━━ RECORDED DATA

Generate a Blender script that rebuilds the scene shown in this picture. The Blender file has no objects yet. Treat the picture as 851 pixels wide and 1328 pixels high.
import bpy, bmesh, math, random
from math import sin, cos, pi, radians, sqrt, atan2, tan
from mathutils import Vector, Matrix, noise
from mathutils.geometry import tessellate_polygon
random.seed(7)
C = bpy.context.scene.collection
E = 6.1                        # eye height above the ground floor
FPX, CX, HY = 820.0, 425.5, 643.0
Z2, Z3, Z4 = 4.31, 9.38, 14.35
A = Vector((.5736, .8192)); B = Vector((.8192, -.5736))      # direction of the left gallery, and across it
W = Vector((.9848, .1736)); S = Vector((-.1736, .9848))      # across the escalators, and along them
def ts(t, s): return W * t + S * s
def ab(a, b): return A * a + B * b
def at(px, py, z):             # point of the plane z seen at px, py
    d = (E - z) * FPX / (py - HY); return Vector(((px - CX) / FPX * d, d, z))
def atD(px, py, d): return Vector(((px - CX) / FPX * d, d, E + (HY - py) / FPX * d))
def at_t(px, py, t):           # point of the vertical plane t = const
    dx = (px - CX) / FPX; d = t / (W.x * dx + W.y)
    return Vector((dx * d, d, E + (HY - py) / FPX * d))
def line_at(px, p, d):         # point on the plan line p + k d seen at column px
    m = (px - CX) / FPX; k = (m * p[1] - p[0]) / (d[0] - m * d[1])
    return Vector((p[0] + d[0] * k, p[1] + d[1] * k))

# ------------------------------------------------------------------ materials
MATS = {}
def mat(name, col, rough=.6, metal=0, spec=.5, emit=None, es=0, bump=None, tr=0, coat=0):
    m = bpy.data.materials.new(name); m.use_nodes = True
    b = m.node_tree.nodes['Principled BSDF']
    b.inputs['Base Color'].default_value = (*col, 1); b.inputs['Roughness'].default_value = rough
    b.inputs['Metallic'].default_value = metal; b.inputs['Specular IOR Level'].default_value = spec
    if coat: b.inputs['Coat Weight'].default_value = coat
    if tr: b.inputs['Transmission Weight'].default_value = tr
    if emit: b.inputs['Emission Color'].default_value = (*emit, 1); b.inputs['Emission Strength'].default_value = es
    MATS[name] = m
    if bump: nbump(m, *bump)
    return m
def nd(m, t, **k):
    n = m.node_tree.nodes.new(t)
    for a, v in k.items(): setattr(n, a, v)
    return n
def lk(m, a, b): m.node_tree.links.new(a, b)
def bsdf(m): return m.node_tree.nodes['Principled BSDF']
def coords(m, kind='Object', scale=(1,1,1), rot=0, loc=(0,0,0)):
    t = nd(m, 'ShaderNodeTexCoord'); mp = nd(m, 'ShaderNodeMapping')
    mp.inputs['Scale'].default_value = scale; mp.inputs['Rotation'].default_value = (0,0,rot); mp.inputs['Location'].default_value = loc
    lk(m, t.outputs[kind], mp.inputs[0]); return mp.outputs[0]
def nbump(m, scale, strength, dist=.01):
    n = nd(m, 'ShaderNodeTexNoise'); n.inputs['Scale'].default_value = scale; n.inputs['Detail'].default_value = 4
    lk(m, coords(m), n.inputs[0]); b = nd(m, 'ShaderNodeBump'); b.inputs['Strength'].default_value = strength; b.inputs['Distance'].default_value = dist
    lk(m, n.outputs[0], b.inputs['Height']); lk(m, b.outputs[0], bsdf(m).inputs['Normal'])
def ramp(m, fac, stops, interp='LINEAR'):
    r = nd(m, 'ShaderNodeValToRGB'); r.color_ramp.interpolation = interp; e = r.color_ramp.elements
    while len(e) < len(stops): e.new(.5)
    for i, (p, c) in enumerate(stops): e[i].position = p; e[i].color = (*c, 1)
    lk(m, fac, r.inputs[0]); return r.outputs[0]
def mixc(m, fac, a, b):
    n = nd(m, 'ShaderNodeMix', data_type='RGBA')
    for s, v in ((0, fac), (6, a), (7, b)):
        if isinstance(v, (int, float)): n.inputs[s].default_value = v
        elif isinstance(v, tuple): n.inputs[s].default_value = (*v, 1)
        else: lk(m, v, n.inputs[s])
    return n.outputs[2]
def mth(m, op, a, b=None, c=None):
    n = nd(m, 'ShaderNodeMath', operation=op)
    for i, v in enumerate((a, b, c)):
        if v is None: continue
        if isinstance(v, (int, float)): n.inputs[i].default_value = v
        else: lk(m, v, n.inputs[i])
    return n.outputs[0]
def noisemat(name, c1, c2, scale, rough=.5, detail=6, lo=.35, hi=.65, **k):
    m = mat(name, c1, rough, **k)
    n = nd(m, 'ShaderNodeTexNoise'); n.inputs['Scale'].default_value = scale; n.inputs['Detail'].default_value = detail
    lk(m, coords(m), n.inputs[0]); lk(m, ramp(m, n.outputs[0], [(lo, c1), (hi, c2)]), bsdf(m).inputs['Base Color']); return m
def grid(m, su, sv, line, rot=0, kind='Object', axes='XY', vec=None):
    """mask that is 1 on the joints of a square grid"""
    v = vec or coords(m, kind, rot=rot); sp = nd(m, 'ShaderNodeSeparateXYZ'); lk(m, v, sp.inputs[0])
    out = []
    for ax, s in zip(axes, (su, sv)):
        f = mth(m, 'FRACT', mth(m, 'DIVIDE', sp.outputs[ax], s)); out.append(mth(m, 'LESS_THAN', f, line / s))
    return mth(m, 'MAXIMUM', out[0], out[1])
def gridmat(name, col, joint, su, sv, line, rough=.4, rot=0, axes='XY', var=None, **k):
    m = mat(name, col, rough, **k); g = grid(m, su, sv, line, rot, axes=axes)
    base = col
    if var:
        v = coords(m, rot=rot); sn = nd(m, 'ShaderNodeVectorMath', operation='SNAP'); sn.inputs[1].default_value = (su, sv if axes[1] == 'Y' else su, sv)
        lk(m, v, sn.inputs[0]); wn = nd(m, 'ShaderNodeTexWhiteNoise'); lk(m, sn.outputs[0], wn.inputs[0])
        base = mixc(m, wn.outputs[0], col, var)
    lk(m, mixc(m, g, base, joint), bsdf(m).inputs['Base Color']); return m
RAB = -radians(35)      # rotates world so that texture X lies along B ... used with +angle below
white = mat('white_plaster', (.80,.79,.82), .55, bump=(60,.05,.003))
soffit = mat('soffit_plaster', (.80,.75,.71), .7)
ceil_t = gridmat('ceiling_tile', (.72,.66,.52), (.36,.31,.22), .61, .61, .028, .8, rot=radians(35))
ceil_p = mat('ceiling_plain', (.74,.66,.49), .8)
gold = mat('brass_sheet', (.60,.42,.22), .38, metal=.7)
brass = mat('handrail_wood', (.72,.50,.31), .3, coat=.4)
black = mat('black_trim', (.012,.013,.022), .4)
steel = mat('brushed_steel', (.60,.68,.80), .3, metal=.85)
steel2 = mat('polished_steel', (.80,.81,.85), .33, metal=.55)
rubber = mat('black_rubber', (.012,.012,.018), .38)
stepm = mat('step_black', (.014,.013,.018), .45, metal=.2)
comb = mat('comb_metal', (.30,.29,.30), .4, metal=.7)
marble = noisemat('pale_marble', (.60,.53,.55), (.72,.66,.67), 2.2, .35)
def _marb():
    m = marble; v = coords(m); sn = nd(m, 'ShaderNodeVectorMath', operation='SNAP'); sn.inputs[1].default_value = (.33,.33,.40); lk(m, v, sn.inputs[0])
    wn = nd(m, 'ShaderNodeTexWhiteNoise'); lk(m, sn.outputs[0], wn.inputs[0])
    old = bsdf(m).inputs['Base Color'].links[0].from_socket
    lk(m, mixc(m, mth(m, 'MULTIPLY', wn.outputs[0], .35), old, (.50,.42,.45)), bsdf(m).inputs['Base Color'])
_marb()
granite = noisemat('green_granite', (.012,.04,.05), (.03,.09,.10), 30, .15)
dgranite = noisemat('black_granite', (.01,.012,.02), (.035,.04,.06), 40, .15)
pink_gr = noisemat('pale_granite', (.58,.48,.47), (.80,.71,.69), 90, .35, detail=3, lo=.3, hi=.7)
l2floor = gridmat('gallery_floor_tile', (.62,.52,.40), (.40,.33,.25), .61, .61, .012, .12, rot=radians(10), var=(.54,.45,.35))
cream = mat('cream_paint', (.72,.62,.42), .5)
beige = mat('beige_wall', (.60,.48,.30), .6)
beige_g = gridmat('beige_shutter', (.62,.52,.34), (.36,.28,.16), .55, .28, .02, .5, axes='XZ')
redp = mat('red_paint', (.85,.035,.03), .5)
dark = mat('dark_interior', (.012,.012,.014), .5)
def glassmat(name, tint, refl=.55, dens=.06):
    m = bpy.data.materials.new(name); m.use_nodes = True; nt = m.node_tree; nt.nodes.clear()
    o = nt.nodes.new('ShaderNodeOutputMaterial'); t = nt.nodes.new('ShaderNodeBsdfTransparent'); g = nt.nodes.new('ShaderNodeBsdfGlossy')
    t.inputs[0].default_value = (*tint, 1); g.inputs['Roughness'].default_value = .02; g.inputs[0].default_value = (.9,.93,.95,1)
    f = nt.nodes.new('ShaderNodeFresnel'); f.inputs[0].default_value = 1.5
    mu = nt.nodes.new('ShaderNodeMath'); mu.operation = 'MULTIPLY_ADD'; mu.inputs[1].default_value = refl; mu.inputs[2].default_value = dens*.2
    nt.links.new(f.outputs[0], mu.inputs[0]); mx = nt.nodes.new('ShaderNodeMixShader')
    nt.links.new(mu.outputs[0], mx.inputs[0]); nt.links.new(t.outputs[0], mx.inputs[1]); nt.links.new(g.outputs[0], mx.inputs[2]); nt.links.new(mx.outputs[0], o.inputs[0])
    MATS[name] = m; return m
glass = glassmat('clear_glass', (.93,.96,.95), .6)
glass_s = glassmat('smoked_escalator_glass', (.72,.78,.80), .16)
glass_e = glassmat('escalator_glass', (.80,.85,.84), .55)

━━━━

• YOUR OBJECTIVE:
Report all lines of the data above that include the string "scene".

• SOLUTION TO THIS PROBLEM:
Generate a Blender script that rebuilds the scene shown in this picture. The Blender file has no objects yet. Treat the picture as 851 pixels wide and 1328 pixels high.
C = bpy.context.scene.collection